Earnings visibility for auto segment remains good


Kenanga Research maintains its total industry volume projection of 740,000 units (minus 8% year-on-year) for 2024.

PETALING JAYA: The automotive industry’s earnings visibility remains good as it is backed by a booking backlog of 200,000 units as at end-May 2024.

More than half of the backlog is made up of new models, alluding to the appeal of new models to car buyers.

This trend is likely to persist throughout the year, given a strong line-up of new launches, said Kenanga Research.

It maintains its total industry volume (TIV) projection of 740,000 units (minus 8% year-on-year) in 2024.

This is in-line with the forecast of the Malaysian Automotive Association and the research house has a “neutral” stand on the sector.

It will also be business as usual for the affordable segment as its target customers, namely the B40 group, will be spared the impact of the impending fuel subsidy rationalisation and also could potentially benefit from the introduction of the progressive wage model.

But the same cannot be said for the mid-market segment as its target customers, namely the M40 group may hold back from buying a new car, or they may down trade to a smaller car or switch to an electric vehicle (EV) to cut their fuel bills, upon the introduction of fuel subsidy rationalisation.

Its top pick is MBM Resources Bhd for its strong earnings visibility, backed by an order backlog of Perodua vehicles of more than 100,000 units (almost half of its 2024 target sales of 340,000 units).

It is also a good proxy to the mass-market Perodua brand, given that it is the largest dealer of Perodua vehicles in Malaysia, as well as its 23% stake in Perusahaan Otomobil Kedua Sdn Bhd, the producer of Perodua vehicles, and its attractive dividend yield of about 7%.
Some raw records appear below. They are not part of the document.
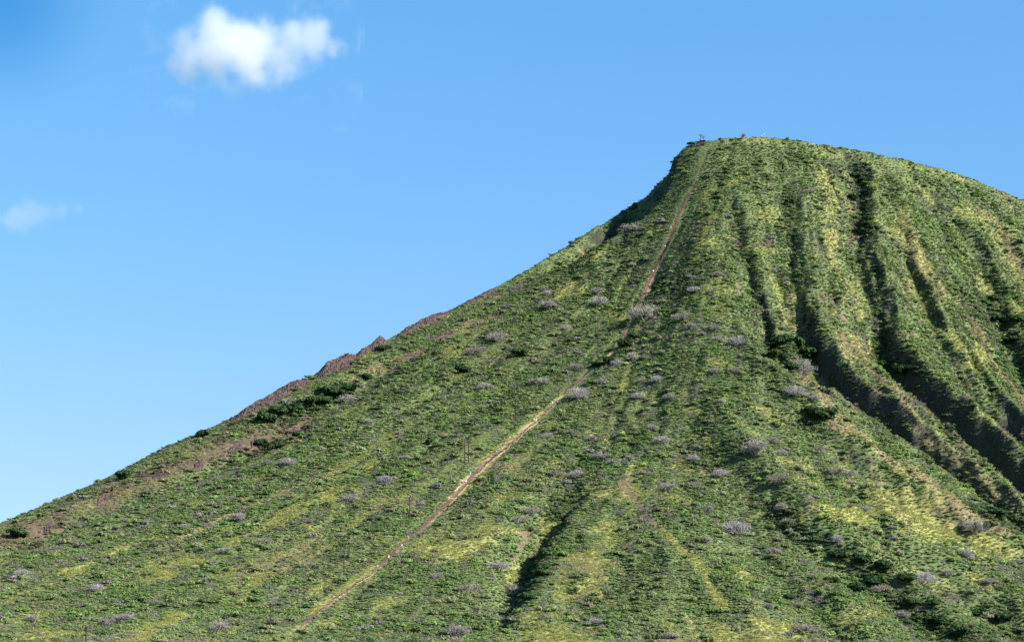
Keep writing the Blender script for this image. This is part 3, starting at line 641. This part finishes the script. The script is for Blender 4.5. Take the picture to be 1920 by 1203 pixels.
# --- utility poles
def pole(hgt, double=False):
    e = empty('utility_pole', (0, 0, 0))
    for sx in ((-.9, .9) if double else (0,)):
        b = MB(); b.tube([(sx, 0, -1.5), (sx, 0, hgt*.5), (sx, 0, hgt)], [.24, .21, .18], 9); b.build('pole_shaft', M_wood, e)
    b = MB(); b.box((0, -.17, hgt-.35), (3.2 if not double else 3.8, .16, .24)); b.build('crossarm', M_wood, e)
    for sx in (-1.35, -.7, .7, 1.35):
        b = MB(); b.tube([(sx, -.17, hgt-.27), (sx, -.17, hgt-.18), (sx, -.17, hgt-.02)], [.03, .08, .06], 7); b.build('insulator', M_glassy, e)
    b = MB(); b.box((-.5, -.2, hgt-.75), (1.05, .05, .06), Matrix.Rotation(.75, 3, 'Y')); b.box((.5, -.2, hgt-.75), (1.05, .05, .06), Matrix.Rotation(-.75, 3, 'Y')); b.build('brace', M_wood, e)
    return e
POLES = [(160,1190,1245,'utility pole with crossarm cut off by the bottom edge'),(507,1132,1174,'second lowest wooden utility pole, standing left of the track foot'),(645,1035,1079,'third lowest wooden utility pole left of the track'),
 (768,932,974,'fourth lowest wooden utility pole beside the track'),(875,825,868,'twin-shaft wooden utility pole near the widest part of the track'),(967,750,789,'fourth highest wooden utility pole left of the track'),(1046,694,729,'third highest wooden utility pole, thin against the scrub'),
 (1121,597,645,'second highest and tallest utility pole, below the rim'),(1186,509,538,'highest wooden utility pole on the slope left of the track')]
for u, vt, vb, lab in POLES:
    p_ = spot(u, vb); e = pole((vb-vt)*mpp(p_.y)*1.03, 'twin' in lab); e.location = p_; e.rotation_euler = (0, 0, rnd.uniform(-.35, .1)+.15)
    tag(e, lab, 'utility pole', 'wooden utility poles up the slope')

# --- the stair track: sleepers and rusted rails climbing to the summit
SP = [Vector((x, y, 0)) for x, y in stair_xy]
L_ = [0]
for a_, b_ in zip(SP[:-1], SP[1:]): L_.append(L_[-1]+(b_-a_).length)
def at_len(s_):
    k = min(max(int(np.searchsorted(L_, s_))-1, 0), len(SP)-2); t_ = (s_-L_[k])/(L_[k+1]-L_[k]); q = SP[k].lerp(SP[k+1], t_)
    return q.x, q.y
GAPS = [(593, 612), (662, 694), (738, 752)]
track = empty('stair_track', Vector((SP[-1].x, SP[-1].y, float(height(SP[-1].x, SP[-1].y)))))
tag(track, 'railway-sleeper stair track climbing straight to the summit', 'stairway')
org = track.location.copy()
s_ = L_[-1]; ties = []
while s_ > 4:
    x, y = at_len(s_); x2, y2 = at_len(s_-1.5); z = float(height(x, y)); u, v = PIX(np.array(x), np.array(y), np.array(z))
    dirv = Vector((x2-x, y2-y, float(height(x2, y2))-z)).normalized()
    ties.append((Vector((x, y, z)), dirv, float(v))); s_ -= 1.35
shown = [t_ for t_ in ties if t_[2] > 362 and not any(a_ < t_[2] < b_ for a_, b_ in GAPS)]
stuff = MB(); mi_ = []
for i, (q, d, v) in enumerate(shown):
    side = d.cross(Vector((0, 0, 1))).normalized(); side = (side+Vector((0, 0, rnd.uniform(-.05, .05)))).normalized(); up = Vector((0, 0, 1)); f_ = up.cross(side)
    rot = Matrix((side, f_, side.cross(f_))).transposed(); wd = 2.5*rnd.uniform(.85, 1.1); near = 838 < v < 1060
    tgt = MB() if (near and i < 400) else stuff
    c_ = q-org+Vector((0, 0, .14))+side*rnd.uniform(-.12, .12)
    mi_ += [0 if v > 640 else 1]*(6 if tgt is stuff else 0)
    tgt.box(c_, (wd*(1.1 if near else (.9 if v < 838 else .62)), .34, .3), rot)
    if tgt is not stuff: ties[0:0] = []; track['n'] = track.get('n', 0)+1
    if tgt is not stuff and track['n'] <= 100: tgt.build('sleeper', M_tie, track)
    elif tgt is not stuff: stuff.add(tgt.V, tgt.F); mi_ += [0]*6
del track['n']
so_ = stuff.build('sleeper_run', M_tie, track); so_['kind'] = 'stuff'; so_.data.materials.append(simple('dark sleeper wood', (.07,.04,.03), (.30,.20,.15), 1.5)); so_.data.polygons.foreach_set('material_index', mi_)
for sx in (-.55, .55):
    pts = []
    for q, d, v in [t_ for t_ in ties if t_[2] > 350][::3]:
        side = d.cross(Vector((0, 0, 1))).normalized(); pts.append(q-org+side*sx+Vector((0, 0, .32)))
    b = MB(); b.tube(pts, [.022]*len(pts), 4); b.build('rail', M_rail, track)

# --- walkers
def skin_mesh(name, verts, edges, radii, mat, parent, sub=1, root=0):
    me = bpy.data.meshes.new(name); me.from_pydata(verts, edges, []); o_ = bpy.data.objects.new(name, me); COL.objects.link(o_)
    sk = o_.modifiers.new('skin', 'SKIN'); sk.use_smooth_shade = True
    for i, r_ in enumerate(radii):
        sv = me.skin_vertices[0].data[i]; sv.radius = (r_, r_) if not isinstance(r_, tuple) else r_; sv.use_root = (i == root)
    ss = o_.modifiers.new('sub', 'SUBSURF'); ss.levels = sub; ss.render_levels = sub
    dg = bpy.context.evaluated_depsgraph_get(); m2 = bpy.data.meshes.new_from_object(o_.evaluated_get(dg)); bpy.data.objects.remove(o_)
    m2.materials.clear()
    if mat: m2.materials.append(mat)
    m2.name = name
    return m2
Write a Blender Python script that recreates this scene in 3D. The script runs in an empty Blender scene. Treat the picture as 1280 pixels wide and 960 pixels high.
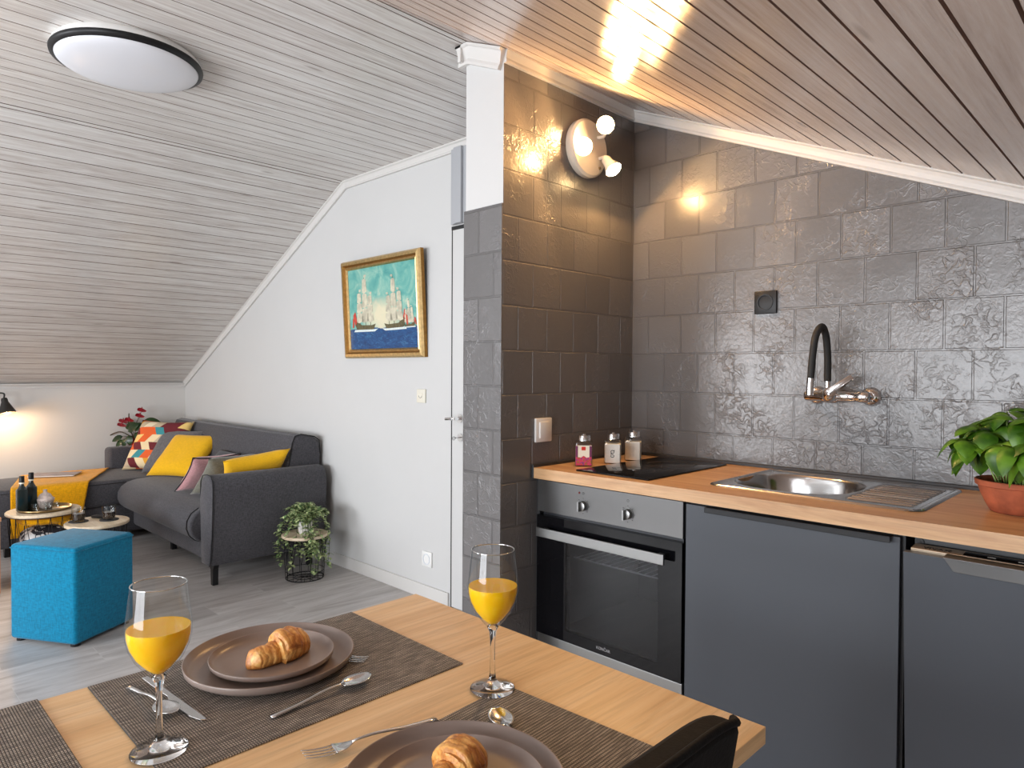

Vehicle sales will also be supported by new battery electric vehicles (BEVs) that enjoy sales and service tax exemption and other EV facilities incentives up until 2025, for completely built-up vehicles and 2027 for completely knock-down units.

The new registration for BEVs leapt from 274 units in 2021 to over 3,400 units in 2022, 10,159 units in 2023 and 6,234 units for year-to-date April 2024.

The research house expects more favourable incentives from the government that has set a national target for EVs and hybrid vehicles of 15% of TIV by 2030 and 38% by 2040.

It said the government will speed up the approval for charging stations. The number of charging stations in operation currently of 3,951 should almost triple to 10,000 by end-2025.